No Parque Farroupilha, distante cerca de dois quilômetros da ocupação, Denair Sandri, 45 anos, também faz o mesmo processo. Ex-moradora da Vista Alegre, de onde saiu há cerca de cinco anos, ela não economiza esforços para auxiliar na festa. Além de lavar e recuperar os brinquedos, também é responsável pelo controle dos alimentos arrecadados. Com caneta e um bloco na mão, ela contabiliza a entrada e o que cada criança vai receber. A distribuição será feita por um papai noel voluntário. "Só aqui na minha casa são 69 ursos, 28 bonecas e 28 carros", afirma.


Líder da ocupação Bela Vista, Moisés da Cruz, diz que 50% dos brinquedos que serão entregues no natal foram retirados da Usina e reciclados, outra parte é doação da comunidade. Segundo ele, os grupos também fizeram campanha de coleta de alimentos em alguns supermercados da cidade. "Vamos ter refrigerante, cachorro-quente, balas, doces, pipocas. Além de apresentações artísticas", revela. A organização da festa conta com apoio da Comissão dos Direitos Humanos de Passo Fundo e voluntários. Desde quinta-feira, um mutirão trabalha na embalagem dos presentes.



"Meus colegas não acreditaram"
Assim que os brinquedos foram sendo recuperados, as equipes gravaram vídeos e postaram nas redes sociais. Segundo Tere, os colegas da usina ficaram surpresos quando viram tudo 'limpinho e consertado'. "Muitos duvidaram de que não eram os mesmo brinquedos retirados da esteira. Ficaram impressionados", revela.
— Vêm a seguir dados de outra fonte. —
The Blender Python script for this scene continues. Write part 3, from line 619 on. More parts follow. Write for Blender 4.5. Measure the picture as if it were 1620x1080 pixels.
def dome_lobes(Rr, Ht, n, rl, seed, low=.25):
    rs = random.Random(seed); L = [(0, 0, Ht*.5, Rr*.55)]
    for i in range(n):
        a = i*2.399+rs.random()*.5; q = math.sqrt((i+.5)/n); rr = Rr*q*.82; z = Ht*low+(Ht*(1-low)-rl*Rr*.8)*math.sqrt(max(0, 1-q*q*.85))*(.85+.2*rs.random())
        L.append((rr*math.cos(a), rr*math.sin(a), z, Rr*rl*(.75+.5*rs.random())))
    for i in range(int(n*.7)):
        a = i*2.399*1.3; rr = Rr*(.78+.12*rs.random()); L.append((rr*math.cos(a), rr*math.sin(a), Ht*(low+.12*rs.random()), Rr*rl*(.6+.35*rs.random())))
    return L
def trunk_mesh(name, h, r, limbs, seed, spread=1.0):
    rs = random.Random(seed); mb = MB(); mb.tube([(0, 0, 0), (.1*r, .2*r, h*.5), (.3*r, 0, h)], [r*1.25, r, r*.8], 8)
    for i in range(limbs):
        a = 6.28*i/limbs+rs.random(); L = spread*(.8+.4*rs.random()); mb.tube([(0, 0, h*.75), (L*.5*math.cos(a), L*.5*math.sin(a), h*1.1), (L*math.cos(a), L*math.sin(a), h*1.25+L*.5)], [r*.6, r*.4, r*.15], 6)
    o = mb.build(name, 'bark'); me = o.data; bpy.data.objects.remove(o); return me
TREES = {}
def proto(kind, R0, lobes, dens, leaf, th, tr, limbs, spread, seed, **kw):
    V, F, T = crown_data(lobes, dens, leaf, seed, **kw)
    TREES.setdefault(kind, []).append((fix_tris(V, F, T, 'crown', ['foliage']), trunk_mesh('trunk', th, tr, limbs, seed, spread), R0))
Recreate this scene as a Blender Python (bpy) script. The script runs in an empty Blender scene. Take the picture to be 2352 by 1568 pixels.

Tere conhece muito bem o sentimento de uma criança passar o natal sem ganhar nenhum presente. "Na minha época a gente era muito pobre, não tinha dinheiro para comprar, não ganhava nada. Cresci e enfrentei a mesma situação com meus filhos (nove, uma delas falecida). Passei por muita coisa e estou aqui. Muitas vezes tinha um pouco de arroz e feijão para toda a família e mais outras crianças que vinham. Sempre dividi tudo o que tinha com todos. Um pouquinho para cada um. Natal é um sentimento bom que deveria ser todos os dias”, acrescenta.


Ela acredita que a iniciativa vai chamar a atenção da comunidade e evitar que os brinquedos tenham o lixo como destino. “Façam doações para ajudar. São brinquedos ótimos, caros, desperdiçados durante o ano todo, que poderiam parar nas mãos das crianças. Parece tão pouco para quem descarta, mas para uma criança uma boneca, um carrinho faz toda a diferença. Isso marca para uma vida toda”, observa.


Teatro
Uma das atrações na festa de natal da Ocupação Bela Vista, será a apresentação da peça "Auto da Miséria", do Grupo Ritornelo de Teatro. O espetáculo narra a trajetória de um simples homem do povo que consegue, após a passagem de Jesus Cristo na terra, três desejos. Desta forma nosso anti-herói, o Cumpadre Miséria, consegue enganar a todos: do Governador até as fantásticas figuras de Deus, do Diabo e até da Morte. A partir desse evento, uma série de problemas começam a surgir. Como então resolvê-los?